Kwara: Police uncover Ilorin ‘human parts market’

July 12, 2014

While the dust raised by the kidnappers’ den discovered at Soka in Ibadan, Oyo State, is yet to settle, another criminal dungeon was uncovered in Ilorin, the Kwara State capital, this week fuelling concerns in the community about the activities of kidnappers. Weekly Trust reports.

The Kwara State police command astounded the public this week when they revealed the discovery of an uncompleted building used as a hideout by people involved in ritual activities in Ilorin. The building, located along Airport-Eyenkorin road, near NASFAT Village, a suburb of the state capital, was discovered following complaints from residents.
Commissioner of Police, Mr. Ambrose Aisabo, said the: “The command’s special undercover agents on June 28 at about 0700hrs while acting on a potent intelligence discovered the hide-out for criminals dealing in human parts. When we visited the place, we discovered a bizarre scenario. Among the items recovered are decomposed headless bodies, human feet, snail shell and clothes suspected to be used in strangulating their victims. I think that place is used as a market where people who are involved in ritual activities buy human parts, investigation is still going.”
Weekly Trust findings show that the criminal den has been is an uncompleted storey building owned by an 85-year-old woman who is said to be under interrogation. Located just a stone’s throw from NASFAT Village, was just by the roadside but covered with bush, which did not make it easily noticed. It was littered with at least three decomposed, headless human bodies, National Youth Service Corps (NYSC) caps, female bras and sandals.
Residents have had to dispense jungle justice on suspected kidnappers, who were accused of being responsible for kidnappings in the community.
Early last month, a 35-year-old man, Mallam Salman Rafiu of Okelele, Ilorin, who was declared missing, was found alive around the uncompleted building, where he was rescued by passersby around 10pm.

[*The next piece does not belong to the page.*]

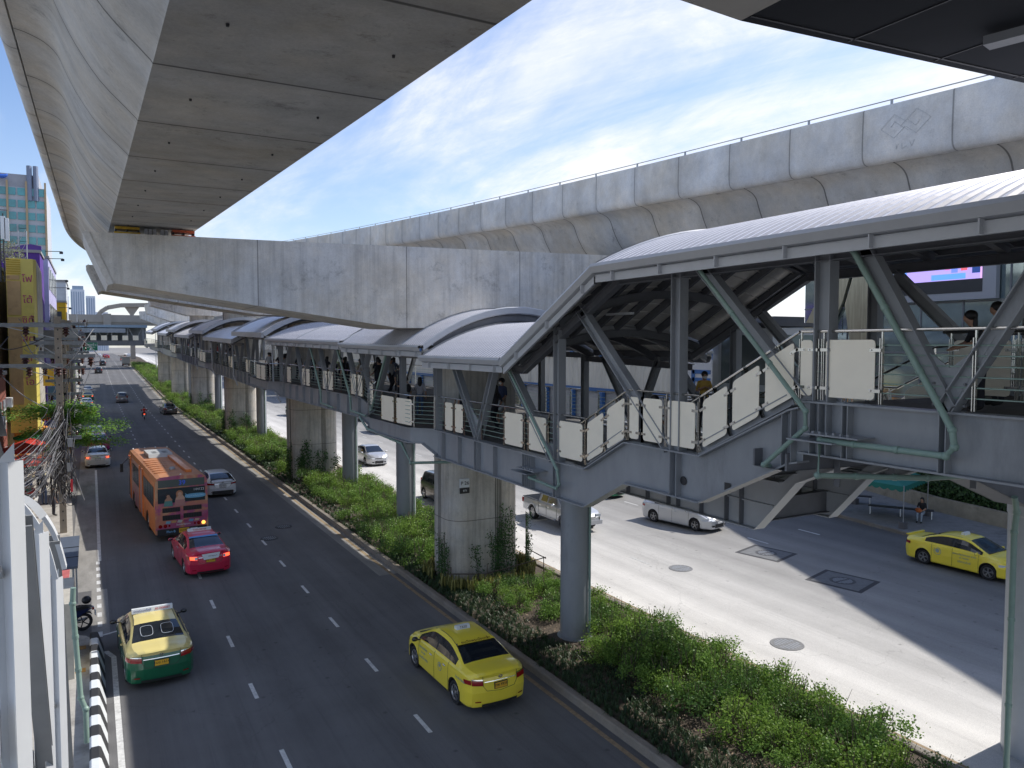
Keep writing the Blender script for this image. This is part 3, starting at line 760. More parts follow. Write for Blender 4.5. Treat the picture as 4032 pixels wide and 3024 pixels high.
# --- railings: inox posts, handrail, green bars, cream panels between bracket posts
def rail(parent, pts, panels, spacing=1.25, h=1.12, side=-1, bars=True, skip=(), name='railing', pbox=.045, hs=True):
    """pts: floor polyline [(x,y,z)]; panels: list of (s0,s1) along it"""
    P = [Vector(p) for p in pts]; cum = [0]
    for a, b in zip(P, P[1:]): cum.append(cum[-1]+(b-a).length)
    def at(s):
        s = max(0,min(s,cum[-1]-1e-5))
        for i in range(len(P)-1):
            if cum[i] <= s <= cum[i+1]+1e-6:
                return P[i].lerp(P[i+1], (s-cum[i])/(cum[i+1]-cum[i])), (P[i+1]-P[i]).normalized()
        return P[-1], (P[-1]-P[-2]).normalized()
    mb = MB(); mb.tube([tuple(p+Vector((0,0,h))) for p in P], .026, 8); mb.build('handrail', M['inox'], parent, smooth=True)
    ss = []
    for a, b in panels: ss += [a-.05, b+.05]
    s = 0
    while s <= cum[-1]:
        if not any(abs(s-q) < spacing*.55 for q in ss) and not any(a < s < b for a, b in panels): ss.append(s)
        s += spacing
    mb = MB()
    for s in ss:
        mb.mark(); p, d = at(s); up = Vector((0,0,1))
        if abs(d.z) > .1: up = (Vector((0,0,1)) - d*d.z).normalized()
        n_ = d.cross(Vector((0,0,1))).normalized()*side
        mb.bar(p+n_*.02+d*.015, p+up*(h-.12)+n_*.02+d*.015, .012, .05, n_); mb.bar(p+n_*.02-d*.022, p+up*(h-.12)+n_*.02-d*.022, .012, .05, n_)
        mb.bar(p+up*(h-.12), p+Vector((0,0,h)), .02, .03, n_)
    mb.split('railing_post', M['inox'], parent, cap=24 if parent is nearB else 14)
    if bars:
        mb = MB()
        for k in range(6):
            z = .17+k*.145
            for i in range(len(P)-1):
                mb.tube([tuple(P[i]+Vector((0,0,z))), tuple(P[i+1]+Vector((0,0,z)))], .011, 5, caps=False)
        mb.build('railing_bar', M['gpipe'], parent)
    for a, b in panels:
        pa, d = at(a+.03); pb, _ = at(b-.03); n_ = d.cross(Vector((0,0,1))).normalized()*side*.05
        z0, z1 = (.06,.98) if hs else (.10,.95)
        poly = [pa+Vector((0,0,z0)), pb+Vector((0,0,z0)), pb+Vector((0,0,z1)), pa+Vector((0,0,z1))]
        # rounded corners
        out = []
        for i in range(4):
            c = poly[i]; pr = (poly[i-1]-c); nx_ = (poly[(i+1)%4]-c); r = .06
            e1 = c+pr.normalized()*r; e2 = c+nx_.normalized()*r; mid = c+(pr.normalized()+nx_.normalized())*r*.30
            out += [e1, mid, e2]
        mb = MB(); f = [p+n_*1.0 for p in out]; g = [p+n_*1.25 for p in out]
        mb.q(f); mb.q(g[::-1])
        for i in range(len(f)): mb.q([f[i], f[(i+1)%len(f)], g[(i+1)%len(f)], g[i]])
        o = mb.build('infill_panel', M['panel'], parent)
        mb = MB()
        for s, sg in ((a,1),(b,-1)):
            for zz in (.2,.82):
                mb.mark(); p, d2 = at(s); q = p+Vector((0,0,zz)); mb.bar(q-d2*sg*.07+n_*1.3, q+d2*sg*.12+n_*1.3, .05, .012, n_)
                mb.tube([tuple(q+d2*sg*.09+n_*1.25), tuple(q+d2*sg*.09+n_*1.7)], .013, 6)
        mb.split('clamp', M['inox'], o)
RX = XL-.02
zf1, zf2, zf3 = 8.6, 7.38, 6.6
# near upper deck: measured back from the camera side
rail(nearB, [(RX,-3,zf1),(RX,9.0,zf1)], [(10.55,11.5),(11.7,12.)], 1.3)
pu = 12.
rail(nearB, [(RX,9.05,zf1-.0),(RX,11.4,zf2)], [(.04,.80),(.90,1.68),(1.78,2.56)], 1.3, bars=False)
rail(nearB, [(RX,11.45,zf2),(RX,13.7,zf2)], [(.04,.92),(1.04,1.72),(1.82,2.2)], 1.3, bars=False)
rail(nearB, [(RX,13.75,zf2),(RX,15.35,zf3)], [(.04,.82),(.94,1.72)], 1.3, bars=False)
rail(nearB, [(RX,15.4,zf3),(RX,24.4,zf3)], [(.05,1.15),(1.75,2.7),(3.0,4.1),(6.9,7.55),(7.7,8.35)], 1.4)
# right-hand rails
rail(nearB, [(XR-.1,-3,zf1),(XR-.1,9.0,zf1)], [(k*1.5+.1,k*1.5+1.3) for k in range(2,8)], 1.5, side=1)
rail(nearB, [(XR-.1,9.05,zf1),(XR-.1,11.4,zf2),(XR-.1,13.6,zf2),(XR-.1,15.3,zf3)], [(.1,1.2),(1.4,2.5),(2.9,3.9),(5.2,6.2)], 1.4, side=1, bars=False)
rail(nearB, [(XR-.1,15.4,zf3),(XR+.5,17.2,zf3),(XR+.9,19.,zf3),(XR+.9,22.,zf3),(XR+.5,24.4,zf3)], [(.2,1.2),(4.2,5.6)], 1.3, side=1)
mb = MB(); mb.prism([(XR-.05,15.3),(XR+.6,17.1),(XR+1.0,19.),(XR+1.0,22.),(XR+.6,24.5),(XR-.05,24.5)],'z',6.42,6.52); mb.build('landing', M['deck'], nearB)
mb = MB(); P_ = [(XR+.6,17.1),(XR+1.0,19.),(XR+1.0,22.),(XR+.6,24.5)]
for a, b in zip(P_, P_[1:]): mb.bar((a[0],a[1],6.5),(b[0],b[1],6.5),.14,.26)
mb.build('landing_kerb', M['steelL'], nearB)
# middle handrails on the stairs and inner screens
mb = MB()
for x in (12.6,14.6):
    mb.tube([(x,8.9,9.5),(x,9.3,9.45),(x,11.4,8.4),(x,13.6,8.35),(x,15.5,7.55)], .024, 8)
    for t, z in ((9.3,9.45),(11.4,8.4),(13.6,8.35),(15.5,7.55)): mb.tube([(x,t,z),(x,t,z-1.05)], .02, 6)
mb.build('stair_handrail', M['inox'], nearB, smooth=True)
rail(nearB, [(13.1,2.,zf1),(13.1,8.2,zf1)], [(.2,1.2),(1.4,2.4),(2.6,3.6),(3.8,4.8),(5.0,6.0)], 1.2, bars=False)

# --- drain pipes on the near flight
def pipe(parent, pts, r=.048, m='gpipe', name='drain_pipe', clamps=()):
    mb = MB(); P = [Vector(p) for p in pts]; mb.tube(pts, r, 10)
    for p in P[1:-1]: mb.ell(tuple(p), (r*1.3,)*3, 10)
    for a, b in zip(P, P[1:]):
        L = (b-a).length
        if L > 1.2:
            for f in (.35,.7):
                c = a.lerp(b, f); d = (b-a).normalized(); mb.tube([tuple(c-d*.03), tuple(c+d*.03)], r*1.22, 10)
    return mb.build(name, M[m], parent, smooth=True)
X0 = XL-.28
pipe(nearB, [(XL-.4,7.95,11.15),(X0,7.86,10.95),(X0,6.24,8.35),(X0,6.2,8.12),(X0,6.32,7.98),(X0,8.38,7.98),(X0,8.42,7.40),(X0+1.6,7.6,7.35),(X0+3.,6.8,7.45)])
pipe(nearB, [(XL-.4,11.4,11.15),(X0,11.28,10.98),(X0,8.68,8.42),(X0,8.68,8.14),(X0,9.55,7.42),(X0+.2,9.6,7.38)], .042)
pipe(nearB, [(XL-.4,20.4,8.86),(XL-.4,19.0,8.82),(X0,18.8,8.75),(X0,16.3,6.35),(X0,16.22,6.0),(X0,16.35,5.88),(X0,17.7,5.95),(X0+.2,17.7,5.97)], .038)

# --- elevator / escalator pair of deep plate girders under the landing (knee at t 13)
esc = thing('escalator_truss','dark boxed girders of an escalator hanging below the near footbridge stairs','escalator',(15,14,5))
for x in (13.9, 16.5):
    pr = [(20.5,6.3,5.1),(13.1,6.3,5.1)]
    mb = MB()
    mb.prism([(21.,6.35),(21.,5.12),(13.1,5.12),(11.9,6.42),(9.6,7.45),(9.6,7.75),(11.2,7.3),(12.4,6.35)],'x',x-.008,x+.008)
    for a, b in (((21.,5.12),(13.1,5.12)),((13.1,5.12),(11.9,6.42)),((11.9,6.42),(9.6,7.45)),((21,6.35),(12.4,6.35)),((21.,5.75),(12.6,5.75))):
        mb.bar((x,a[0],a[1]),(x,b[0],b[1]),.34 if a[1] != 5.75 else .16,.025,(0,0,1) if abs(a[0]-b[0]) > 2 else (0,1,0))
    mb.build('plate_girder', M['steelL'], esc)
    mb = MB()
    for t in (13.6,14.1,15.0,15.9,16.3,17.2,18.1,19.,20.):
        mb.mark(); mb.box(x-.15,x-.01,t-.012,t+.012,5.14,6.33)
    mb.split('stiffener', M['steelD'], esc)
mb = MB()
for t in (13.3,16.2,19.): mb.mark(); mb.ibeam((13.9,t,5.5),(16.5,t,5.5),.2,.55)
mb.split('cross_beam', M['steelD'], esc)
# elevator cabin of glass
el = thing('glass_elevator_box','grey framed glass lift box standing beside the footbridge landing','lift',(18.6,17.3,6.5))
mb = MB()
for x in (17.6,19.6):
    for t in (16.2,18.4): mb.box(x-.13,x+.13,t-.13,t+.13,6.0,10.05)
for z in (8.2,9.9,6.2):
    for x in (17.6,19.6): mb.box(x-.08,x+.08,16.29,18.31,z-.1,z+.1)
    for t in (16.2,18.4): mb.box(17.69,19.51,t-.08,t+.08,z-.1,z+.1)
mb.build('frame', mat('lift_frame',(.72,.75,.78),.4), el)
MB().box(17.45,19.75,16.05,18.55,10.05,10.16).build('roof', M['steelD'], el)
MB().box(18.0,19.3,16.5,18.0,10.16,10.36).build('roof_unit', M['steelD'], el)
mb = MB()
for x in (17.6,19.6): mb.box(x-.01,x+.01,16.3,18.3,6.3,9.8)
for t in (16.2,18.4): mb.box(17.7,19.5,t-.01,t+.01,6.3,9.8)
mb.build('pane', mat('lift_glass',(.24,.29,.30),.12,spec=1.,metal=.3), el)
MB().box(17.95,19.3,16.7,18.,5.2,6.0).build('pit', M['steelD'], el)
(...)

Rafiu, who is Secretary of the National Union of Road Transport Workers (NURTW), Shao Garage branch, Ilorin, stated that he went to a bank ATM to withdraw money where he met five other customers in the queue. “Some others came later and the man next to me asked if the ATM is dispensing and I said yes, that was all I could remember when I found myself in the hands of kidnappers in a dirty room,” he said.

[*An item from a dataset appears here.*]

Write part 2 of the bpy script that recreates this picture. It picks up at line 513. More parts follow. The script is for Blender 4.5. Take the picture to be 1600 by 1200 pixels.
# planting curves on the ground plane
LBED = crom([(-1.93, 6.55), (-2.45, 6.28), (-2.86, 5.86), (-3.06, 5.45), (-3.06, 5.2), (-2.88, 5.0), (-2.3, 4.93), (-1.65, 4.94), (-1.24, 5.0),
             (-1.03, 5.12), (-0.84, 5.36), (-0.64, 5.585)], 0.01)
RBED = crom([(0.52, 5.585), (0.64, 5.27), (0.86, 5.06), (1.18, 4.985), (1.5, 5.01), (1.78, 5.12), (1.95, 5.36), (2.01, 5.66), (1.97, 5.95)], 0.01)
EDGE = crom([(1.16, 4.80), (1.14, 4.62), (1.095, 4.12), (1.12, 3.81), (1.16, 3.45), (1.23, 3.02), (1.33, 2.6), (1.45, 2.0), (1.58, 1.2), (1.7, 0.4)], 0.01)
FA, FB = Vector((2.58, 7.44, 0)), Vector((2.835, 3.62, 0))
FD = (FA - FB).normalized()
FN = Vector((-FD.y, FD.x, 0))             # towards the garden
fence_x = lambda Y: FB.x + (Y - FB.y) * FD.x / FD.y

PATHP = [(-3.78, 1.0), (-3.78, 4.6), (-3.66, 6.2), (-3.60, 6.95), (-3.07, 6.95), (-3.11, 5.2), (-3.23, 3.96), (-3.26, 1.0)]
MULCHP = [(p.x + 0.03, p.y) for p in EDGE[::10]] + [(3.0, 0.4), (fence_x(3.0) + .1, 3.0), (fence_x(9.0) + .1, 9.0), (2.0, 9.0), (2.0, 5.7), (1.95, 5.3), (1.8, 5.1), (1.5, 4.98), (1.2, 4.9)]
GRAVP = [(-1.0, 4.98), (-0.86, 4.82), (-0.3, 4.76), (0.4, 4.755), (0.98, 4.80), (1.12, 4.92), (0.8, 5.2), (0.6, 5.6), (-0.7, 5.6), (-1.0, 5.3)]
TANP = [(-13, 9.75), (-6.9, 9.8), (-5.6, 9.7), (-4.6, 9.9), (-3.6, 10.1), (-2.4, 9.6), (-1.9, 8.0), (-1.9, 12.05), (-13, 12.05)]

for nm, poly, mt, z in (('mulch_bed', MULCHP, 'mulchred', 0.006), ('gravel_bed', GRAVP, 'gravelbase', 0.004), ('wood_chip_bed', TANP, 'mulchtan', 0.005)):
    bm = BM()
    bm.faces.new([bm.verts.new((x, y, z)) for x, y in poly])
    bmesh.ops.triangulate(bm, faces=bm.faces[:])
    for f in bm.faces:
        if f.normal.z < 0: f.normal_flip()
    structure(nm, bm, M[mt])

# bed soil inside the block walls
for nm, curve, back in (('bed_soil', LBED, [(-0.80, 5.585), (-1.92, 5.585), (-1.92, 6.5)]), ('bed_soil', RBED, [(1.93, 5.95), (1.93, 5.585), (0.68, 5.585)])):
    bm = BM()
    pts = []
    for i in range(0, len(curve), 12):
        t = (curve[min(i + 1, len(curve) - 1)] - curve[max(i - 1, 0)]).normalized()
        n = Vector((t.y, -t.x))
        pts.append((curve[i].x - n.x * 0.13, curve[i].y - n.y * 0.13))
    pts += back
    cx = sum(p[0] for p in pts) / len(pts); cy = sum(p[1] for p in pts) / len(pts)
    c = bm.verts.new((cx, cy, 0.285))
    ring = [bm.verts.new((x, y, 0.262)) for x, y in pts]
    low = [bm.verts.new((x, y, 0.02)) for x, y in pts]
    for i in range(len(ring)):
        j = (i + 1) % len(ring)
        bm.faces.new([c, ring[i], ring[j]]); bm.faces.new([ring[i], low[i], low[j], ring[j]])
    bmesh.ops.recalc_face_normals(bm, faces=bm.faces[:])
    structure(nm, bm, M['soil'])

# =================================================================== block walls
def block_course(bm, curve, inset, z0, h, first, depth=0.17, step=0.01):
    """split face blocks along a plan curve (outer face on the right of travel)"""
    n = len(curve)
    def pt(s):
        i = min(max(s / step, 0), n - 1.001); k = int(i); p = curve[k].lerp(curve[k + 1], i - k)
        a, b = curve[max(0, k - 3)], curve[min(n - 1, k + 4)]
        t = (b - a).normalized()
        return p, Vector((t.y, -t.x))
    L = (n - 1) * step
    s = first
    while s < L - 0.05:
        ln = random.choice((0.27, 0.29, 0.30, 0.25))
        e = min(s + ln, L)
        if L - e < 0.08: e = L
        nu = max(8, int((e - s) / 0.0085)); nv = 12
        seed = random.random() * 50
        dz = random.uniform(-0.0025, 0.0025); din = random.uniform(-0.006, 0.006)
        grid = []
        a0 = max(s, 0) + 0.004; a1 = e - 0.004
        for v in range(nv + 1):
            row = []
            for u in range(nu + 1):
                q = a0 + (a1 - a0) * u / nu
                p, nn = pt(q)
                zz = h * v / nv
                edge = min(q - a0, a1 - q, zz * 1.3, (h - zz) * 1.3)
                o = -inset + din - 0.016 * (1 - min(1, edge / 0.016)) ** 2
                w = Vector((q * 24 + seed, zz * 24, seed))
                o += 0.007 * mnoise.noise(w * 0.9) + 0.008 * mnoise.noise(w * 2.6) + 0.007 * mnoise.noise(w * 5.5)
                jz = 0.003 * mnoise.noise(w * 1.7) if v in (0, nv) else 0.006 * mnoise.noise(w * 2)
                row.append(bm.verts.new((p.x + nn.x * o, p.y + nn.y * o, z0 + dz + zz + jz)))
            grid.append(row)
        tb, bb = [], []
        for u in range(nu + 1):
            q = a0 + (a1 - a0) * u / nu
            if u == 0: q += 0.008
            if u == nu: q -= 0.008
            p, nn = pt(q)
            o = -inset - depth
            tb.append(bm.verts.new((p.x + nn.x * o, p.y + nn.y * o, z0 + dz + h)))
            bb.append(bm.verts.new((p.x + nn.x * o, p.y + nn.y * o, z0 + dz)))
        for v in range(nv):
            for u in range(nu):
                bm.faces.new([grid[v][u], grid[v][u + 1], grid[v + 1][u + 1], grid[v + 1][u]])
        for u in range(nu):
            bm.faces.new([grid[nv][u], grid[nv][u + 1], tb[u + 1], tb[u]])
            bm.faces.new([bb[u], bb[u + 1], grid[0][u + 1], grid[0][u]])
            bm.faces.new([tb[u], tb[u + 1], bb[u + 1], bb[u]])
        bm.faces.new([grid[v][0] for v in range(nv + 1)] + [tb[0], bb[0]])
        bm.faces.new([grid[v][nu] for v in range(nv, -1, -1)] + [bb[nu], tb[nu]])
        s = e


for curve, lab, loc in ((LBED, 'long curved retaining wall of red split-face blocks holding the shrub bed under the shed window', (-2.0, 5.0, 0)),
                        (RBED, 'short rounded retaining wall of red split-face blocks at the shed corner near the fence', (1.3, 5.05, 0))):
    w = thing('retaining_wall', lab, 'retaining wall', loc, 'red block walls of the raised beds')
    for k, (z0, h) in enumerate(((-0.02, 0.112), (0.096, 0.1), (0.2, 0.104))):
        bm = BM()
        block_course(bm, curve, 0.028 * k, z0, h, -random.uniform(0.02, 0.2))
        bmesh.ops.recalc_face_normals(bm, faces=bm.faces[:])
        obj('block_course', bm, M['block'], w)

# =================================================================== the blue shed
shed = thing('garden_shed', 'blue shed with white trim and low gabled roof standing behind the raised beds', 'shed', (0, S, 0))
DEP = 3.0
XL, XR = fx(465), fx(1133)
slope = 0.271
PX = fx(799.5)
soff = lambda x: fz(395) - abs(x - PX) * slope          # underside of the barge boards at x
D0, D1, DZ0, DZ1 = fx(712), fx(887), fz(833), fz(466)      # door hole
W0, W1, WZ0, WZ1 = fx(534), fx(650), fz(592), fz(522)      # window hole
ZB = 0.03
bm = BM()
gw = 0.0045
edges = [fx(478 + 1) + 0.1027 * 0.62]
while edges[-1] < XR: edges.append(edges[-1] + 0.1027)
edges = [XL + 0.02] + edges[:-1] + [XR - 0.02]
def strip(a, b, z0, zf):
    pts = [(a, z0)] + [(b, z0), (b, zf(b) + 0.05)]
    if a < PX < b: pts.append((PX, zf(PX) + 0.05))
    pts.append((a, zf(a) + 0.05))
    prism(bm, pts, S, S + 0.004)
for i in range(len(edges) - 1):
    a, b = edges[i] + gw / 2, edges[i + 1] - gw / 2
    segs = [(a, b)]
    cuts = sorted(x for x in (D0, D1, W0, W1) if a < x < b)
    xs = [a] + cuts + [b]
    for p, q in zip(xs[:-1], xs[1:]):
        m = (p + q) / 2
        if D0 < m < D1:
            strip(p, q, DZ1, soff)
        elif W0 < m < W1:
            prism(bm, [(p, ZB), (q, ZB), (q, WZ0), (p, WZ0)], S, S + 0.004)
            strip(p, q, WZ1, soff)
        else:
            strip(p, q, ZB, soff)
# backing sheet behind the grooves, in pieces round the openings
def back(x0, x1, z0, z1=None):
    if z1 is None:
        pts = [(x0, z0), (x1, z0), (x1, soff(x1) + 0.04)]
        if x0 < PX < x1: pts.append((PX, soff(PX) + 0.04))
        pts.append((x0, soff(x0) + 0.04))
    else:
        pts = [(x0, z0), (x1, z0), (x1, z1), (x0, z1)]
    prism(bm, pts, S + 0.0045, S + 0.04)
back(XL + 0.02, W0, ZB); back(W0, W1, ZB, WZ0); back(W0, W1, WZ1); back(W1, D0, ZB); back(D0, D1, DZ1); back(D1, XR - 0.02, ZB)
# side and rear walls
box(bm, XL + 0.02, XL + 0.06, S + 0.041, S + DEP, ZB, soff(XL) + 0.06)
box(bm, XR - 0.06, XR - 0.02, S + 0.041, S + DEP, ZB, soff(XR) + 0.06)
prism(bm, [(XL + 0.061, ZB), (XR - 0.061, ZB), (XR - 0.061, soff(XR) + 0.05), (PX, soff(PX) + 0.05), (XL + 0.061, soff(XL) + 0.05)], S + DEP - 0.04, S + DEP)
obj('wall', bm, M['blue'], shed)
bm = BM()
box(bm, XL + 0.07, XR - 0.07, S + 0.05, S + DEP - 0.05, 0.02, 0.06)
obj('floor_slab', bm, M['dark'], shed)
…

Rafiu added: “I spent three days in the room with a N30 loaf of bread and a sachet of pure water in their shrine and I was ordered to kneel down in front of a large bowl.”
Three days after, another mutilated body of a woman was dumped in a gutter, raising concern about the increasing activities of kidnappers around the area. However, infamous building was discovered by the police acting on intelligence from members of the public. By then, residents estimate that hundreds of people might have been murdered by the suspected ritual killers.

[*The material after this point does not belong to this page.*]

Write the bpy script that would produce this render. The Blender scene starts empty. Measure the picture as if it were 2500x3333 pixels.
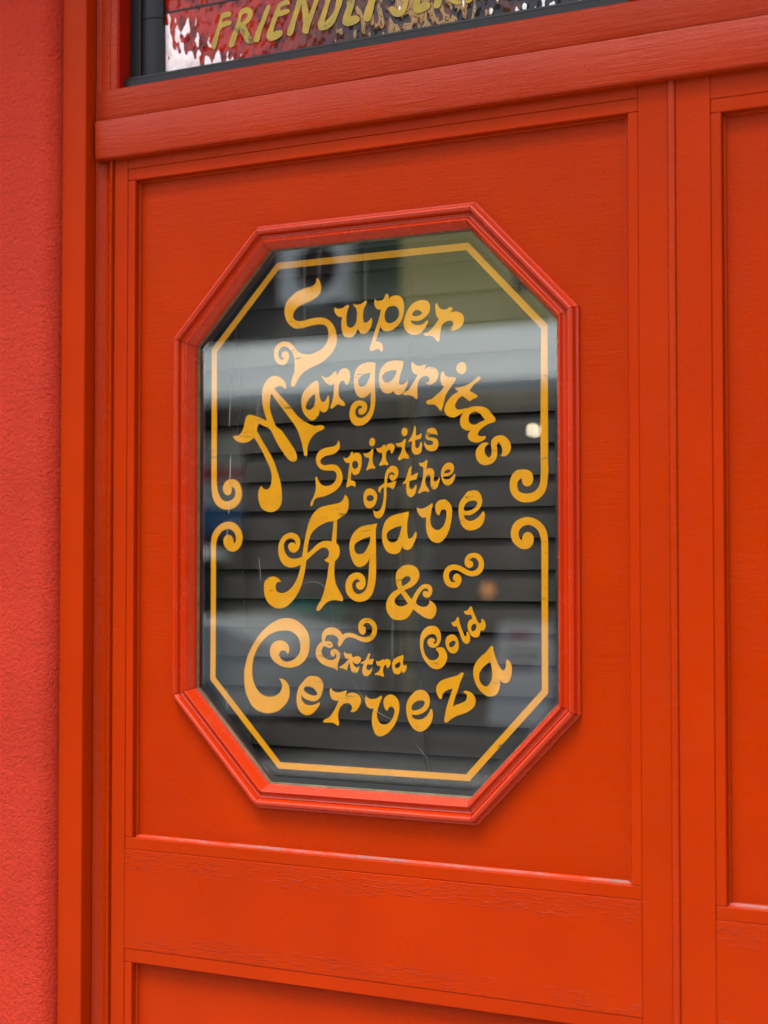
import bpy, bmesh, math, random
from mathutils import Matrix, Vector, noise as mnoise
random.seed(7)
S = bpy.context.scene
C = S.collection
PI = math.pi

# ------------------------------------------------------------------ camera
cam_d = bpy.data.cameras.new('camera')
cam = bpy.data.objects.new('camera', cam_d)
C.objects.link(cam)
CX, CY, CZ = 1.390154, -1.835488, 1.5
yaw, pitch, roll = math.radians(-27.45357), math.radians(1.89133), math.radians(-0.01934)
cy_, sy_, cp_, sp_ = math.cos(yaw), math.sin(yaw), math.cos(pitch), math.sin(pitch)
fwd = Vector((sy_*cp_, cy_*cp_, sp_))
rgt = Vector((cy_, -sy_, 0))
upv = rgt.cross(fwd)
r2 = rgt*math.cos(roll) + upv*math.sin(roll)
u2 = -rgt*math.sin(roll) + upv*math.cos(roll)
mw = Matrix((r2, u2, -fwd)).transposed().to_4x4()
mw.translation = (CX, CY, CZ)
cam.matrix_world = mw
cam_d.sensor_fit = 'HORIZONTAL'
cam_d.sensor_width = 24.0
cam_d.lens = 49.92
cam_d.clip_start = 0.05
cam_d.clip_end = 500
cam_d.dof.use_dof = True
cam_d.dof.focus_distance = 2.08
cam_d.dof.aperture_fstop = 2.3
S.camera = cam

# ------------------------------------------------------------------ sky, sun, exposure
world = bpy.data.worlds.new('World')
S.world = world
world.use_nodes = True
wn = world.node_tree
bg = wn.nodes['Background']
sky = wn.nodes.new('ShaderNodeTexSky')
sky.sky_type = 'NISHITA'
sky.sun_disc = False
SUN_EL, SUN_AZ = math.radians(68), math.radians(192)     # veiled sun, high over the far side of the street
sky.sun_elevation = SUN_EL
sky.sun_rotation = SUN_AZ
sky.dust_density = 4.0
sky.air_density = 1.2
hs = wn.nodes.new('ShaderNodeHueSaturation')
hs.inputs['Saturation'].default_value = 0.55
wn.links.new(sky.outputs[0], hs.inputs['Color'])
wn.links.new(hs.outputs[0], bg.inputs['Color'])
bg.inputs['Strength'].default_value = 0.15
sun_d = bpy.data.lights.new('sun', 'SUN')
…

The Ilorin Emirate Descendants’ Progressives Union (IEDPU), through its National President, Alhaji AbdulHamid Adi, condemned the kidnappers and commended the police command for “a job well done.” But the opposition People’s Democratic Party (PDP) in a statement by its State Publicity Secretary, Chief Rex Olawoye, says the discovery of the criminal hideout is a case of failure of government. Speaking with Weekly Trust, the state Commissioner for Cnformation and Communications, Prince Tunji Moronfoye, described the PDP’s allegation as “laughable.”
Moronfoye added that: “It has nothing to do with the PDP or APC or the government, it has to do with our failure in terms of our culture. Herbalists would promise you, ‘don’t worry, I will make you rich by tomorrow, all it has to take is go and bring a six-year-old boy’ and that is what people would do not thinking about what would happen to the family of the six-year-old or the child himself who they would mutilate and do anything like that.”
Speaking with Weekly Trust, chairman of NASFAT, Kwara area, Prince Ayo Fagbemi, condemned the activities of the kidnappers, which he described as “barbaric and unorthodox.” He said the suspected ritual killers lack the fear of God, adding that it was embarrassing that such ritual activities could be carried out near a praying ground.
The state Commissioner of Police said five suspects have been arrested, adding that investigation was still ongoing.